Rows from a 3D scene dataset:
>>>

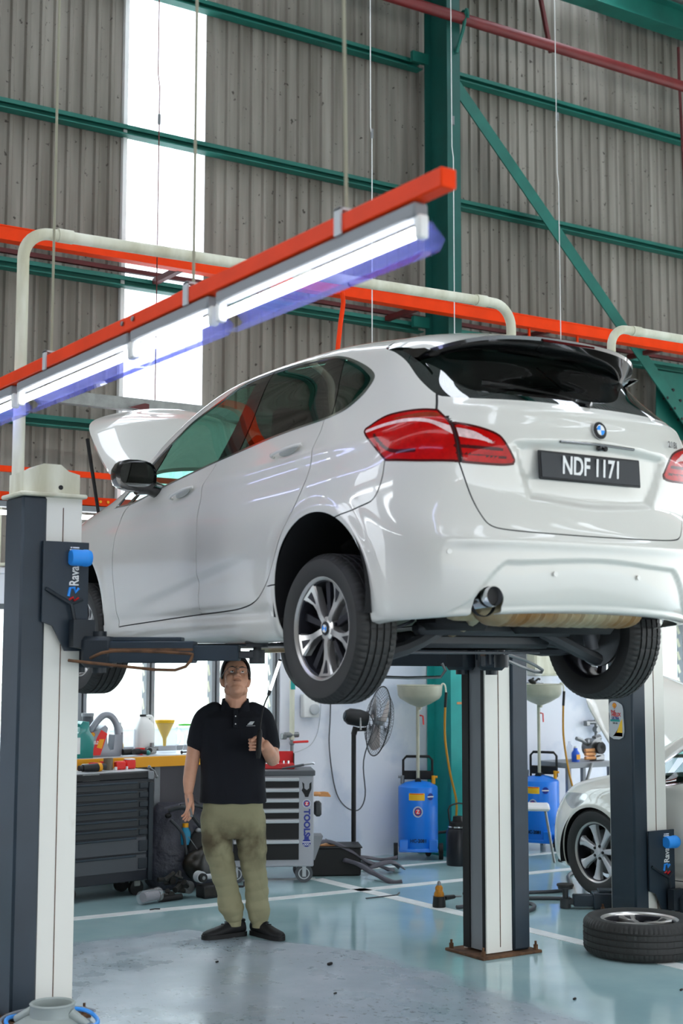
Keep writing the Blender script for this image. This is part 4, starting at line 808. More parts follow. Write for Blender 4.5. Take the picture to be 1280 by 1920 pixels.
def lift_post(loc,mir,label,zc,ztop=2.49,cap=True):
    # mir=+1: car stands on the +X side of the post
    r=empty('lift_post',loc,label,'lift post'); X=lambda x:x*mir
    s=M(); s.box((X(.22),.006,ztop/2+.01),(.19,.012,ztop-.02),.002); s.box((X(.16),.215,ztop/2+.01),(.30,.012,ztop-.02),.002); s.build('post_face','cream_rust',r)
    s=M(); s.box((X(.216),-.001,ztop/2),(.0035,.004,ztop-.1)); s.build('face_seam','rust',r,smooth=False)
    s=M(); s.box((X(.064),.10,ztop/2+.01),(.128,.235,ztop-.02),.012); s.build('side_cover','navy',r)
    for gy,gw in ((.19,.06),(.026,.028)): M().box((X(.307),gy,ztop/2),(.016,gw,ztop-.06)).build('guide_rail','black',r,smooth=False)
    s=M(); s.box((X(.298),.10,ztop/2),(.012,.12,ztop-.06)); s.build('channel_web','grey_mid',r,smooth=False)
    s=M(); s.box((X(.17),.12,.008),(.44,.36,.016),.003); s.build('base_plate','rust',r)
    for bx,by in ((-.025,-.03),(-.025,.27),(.365,-.03),(.365,.27)): M().cyl((X(bx),by,.016),(X(bx),by,.045),.014,n=6).cyl((X(bx),by,.016),(X(bx),by,.065),.007,n=8).build('anchor_bolt','rust',r)
    if cap:
        c=M(); c.box((X(.155),.10,ztop+.008),(.345,.28,.020),.006); c.prism([(0.01,0),(.30,0),(.30,.10),(.24,.115),(.20,.145),(.11,.145),(.06,.115),(.01,.10)],.20,o=(X(0),.20,ztop+.018) if mir>0 else (X(.31),.20,ztop+.018),u=(1,0,0),v=(0,0,1)); c.xf(lambda v:v)
        # the housing is drawn towards +Y
        c.build('top_cover','cream',r)
        M().cyl((X(.20),-.0005,ztop+.05),(X(.20),-.003,ztop+.05),.012,n=10).build('cover_hole','black',r)
    # carriage
    k=empty('carriage',(0,0,0)); k.parent=r
    p=M(); P=[(.10,zc+.43),(.335,zc+.43),(.335,zc-.10),(.22,zc-.10),(.155,zc+.02),(.10,zc+.04)]; P=[(X(a),b) for a,b in P]; P=P if mir>0 else P[::-1]
    p.prism(P,.012,o=(0,-.035,0),u=(1,0,0),v=(0,0,1)); p.box((X(.30),.02,zc+.16),(.06,.09,.52),.004); p.build('carriage_plate','navy',k,smooth=False)
    g=M(); g.tube([(X(.115),-.055,zc+.20),(X(.235),-.085,zc+.125),(X(.30),-.055,zc+.15)],.010,6); g.tube([(X(.235),-.085,zc+.125),(X(.262),-.075,zc+.02)],.010,6); g.build('gusset_rib','navy_dark',k)
    g=M(); g.prism([(X(.225),zc+.05),(X(.335),zc+.05),(X(.335),zc-.10),(X(.225),zc-.08)] if mir>0 else [(X(.225),zc-.08),(X(.335),zc-.10),(X(.335),zc+.05),(X(.225),zc+.05)],.055,o=(0,-.085,0),u=(1,0,0),v=(0,0,1)); g.build('pivot_housing','navy_dark',k,smooth=False)
    if mir>0:
        text('brand_text','Ravaglioli',.068,'white',k,(.262,-.0485,zc+.312),(0,0,1),(-1,0,0),.001,.0012,sx=.76)
        l=M(); l.tube([(.232,-.0490,zc+.165),(.240,-.049,zc+.205),(.262,-.049,zc+.208),(.268,-.049,zc+.185),(.285,-.049,zc+.205)],.0075,6); l.build('blue_emblem','blue_bright',k); l=M(); l.tube([(.235,-.0500,zc+.148),(.255,-.05,zc+.160),(.262,-.05,zc+.142),(.285,-.05,zc+.158)],.006,6); l.build('red_emblem','red',k)
        b=M(); b.lathe([(.0,0),(.036,0),(.040,.008),(.040,.065),(.042,.07),(.042,.09),(.036,.103),(0,.106)],o=(.228,-.075,zc+.352),ax=(1,0,0),n=24); b.build('rubber_buffer','blue_bright',k)
    return r,k
PL,kL=lift_post((2.42,6.58,0),1,'left post of the two-post lift, dark blue cover with blue rubber buffer',1.84)
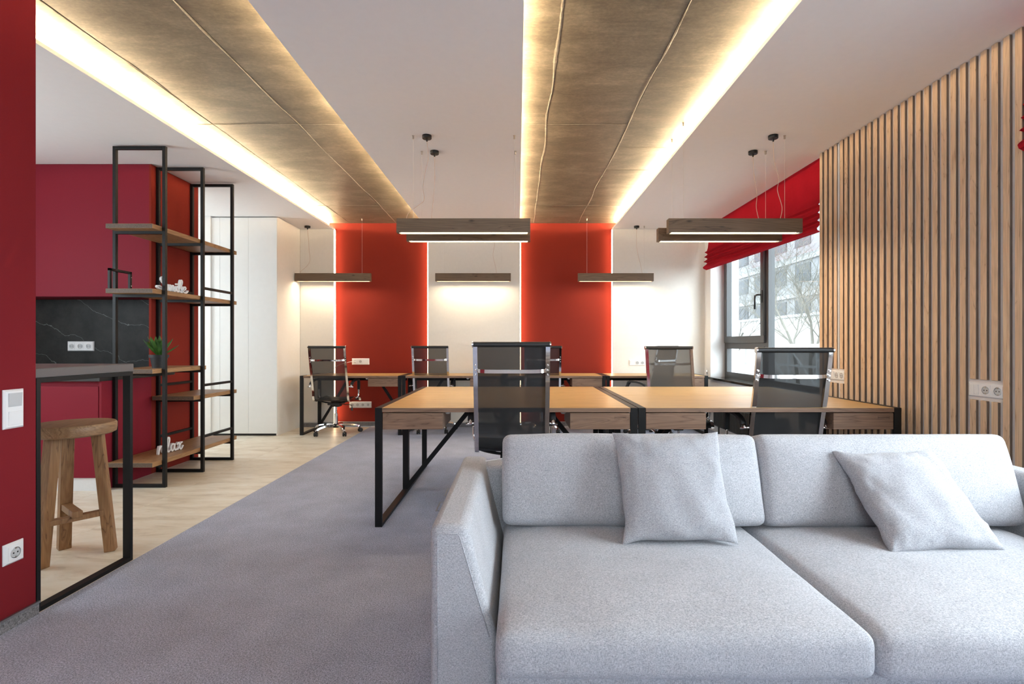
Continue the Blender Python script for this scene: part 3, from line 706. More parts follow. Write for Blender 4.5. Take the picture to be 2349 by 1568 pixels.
# potted succulent
t = empty('potted_succulent', (-2.955, 4.22, 0.955), 0, 'small green succulent in a dark grey pot on the shelf', 'plant')
MB().lathe([(0.046, 0.0), (0.062, 0.085), (0.070, 0.085), (0.071, 0.108), (0.064, 0.108), (0.060, 0.095)], n=24).build('pot', M['pot'], t, smooth='auto')
MB().lathe([(0.060, 0.088), (0.060, 0.097)], n=20).build('soil', M['dark_hole'], t)
rnd = random.Random(5)
for k in range(19):
    inner = k >= 11; a = k * 2.399; el = math.radians(rnd.uniform(58, 82) if inner else rnd.uniform(22, 55)); L = rnd.uniform(.135, .175) if inner else rnd.uniform(.15, .20)
    d = Vector((math.cos(a) * math.cos(el), math.sin(a) * math.cos(el), math.sin(el))); sd = Vector((-math.sin(a), math.cos(a), 0)); up = d.cross(sd) * -1
    if up.z < 0: up = -up
    vs = []; prof = [(0, .35), (.18, .75), (.42, 1.0), (.68, .78), (.88, .36), (1.0, .02)]
    for q, wv in prof:
        c = Vector((0, 0, .095)) + d * (q * L) + up * (0.03 * q * q) - Vector((0, 0, 0.0))
        w_ = 0.023 * wv
        vs += [c - sd * w_ + up * 0.006 * wv, c - up * 0.005 * wv, c + sd * w_ + up * 0.006 * wv, c + up * 0.002 * wv]
    fs = []
    for i in range(len(prof) - 1):
        for j in range(4): j2 = (j + 1) % 4; fs.append((i * 4 + j, i * 4 + j2, (i + 1) * 4 + j2, (i + 1) * 4 + j))
    fs += [(0, 1, 2, 3), tuple((len(prof) - 1) * 4 + j for j in (3, 2, 1, 0))]
    MB().add(vs, fs).build('leaf', M['leaf'], t, smooth='auto')

# ------------------------------------------------------------------ bar table and stool
t = empty('bar_table', (-2.48, 2.465, 0), 0, 'bar height table with grey top on black steel frames', 'table')
MB().box(-1.52, 0.42, -0.29, 0.285, 1.004, 1.046, 0.003).build('table_top', M['table_top'], t)  # top lengthened out of view to keep light off the base cabinet
def bframe(x):
    m = MB(); y0, y1 = -0.28, 0.268
    m.box(x, x + 0.04, y0, y0 + 0.02, 0, 1.004); m.box(x, x + 0.04, y1 - 0.02, y1, 0, 1.004)
    m.box(x, x + 0.04, y0 + 0.02, y1 - 0.02, 0, 0.02); m.box(x, x + 0.04, y0 + 0.02, y1 - 0.02, 0.984, 1.004); return m
bframe(0.388).build('leg_frame', bs, t, bevel=0.0015); bframe(-1.52).build('leg_frame', bs, t, bevel=0.0015)

t = empty('bar_stool', (-2.42, 2.79, 0), 0, 'round three legged oak stool under the bar table', 'stool')
MB().lathe([(0.172, 0.660), (0.187, 0.668), (0.190, 0.690), (0.190, 0.712), (0.184, 0.722), (0.12, 0.724)], n=48).build('seat', M['stool_seat'], t, smooth='auto')
Lg = {}
for nm, ang, r0, r1 in (('a', -100, 0.105, 0.165), ('b', 145, 0.105, 0.165), ('c', 25, 0.105, 0.165)):
    a = math.radians(ang); p0 = Vector((math.cos(a) * r1, math.sin(a) * r1, 0)); p1 = Vector((math.cos(a) * r0, math.sin(a) * r0, 0.665)); Lg[nm] = (p0, p1)
    MB().bar([p0, p1], 0.056, 0.050, (-math.sin(a), math.cos(a), 0)).build('leg', M['stool_wood'], t, bevel=0.003)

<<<

▶ WHAT THE TASK ASKS
Within the material above, find the lines that contain the word "Write"; copy them.

▶ RESPONSE TO THE TASK
Keep writing the Blender script for this image. This is part 4, starting at line 808. More parts follow. Write for Blender 4.5. Take the picture to be 1280 by 1920 pixels.
Continue the Blender Python script for this scene: part 3, from line 706. More parts follow. Write for Blender 4.5. Take the picture to be 2349 by 1568 pixels.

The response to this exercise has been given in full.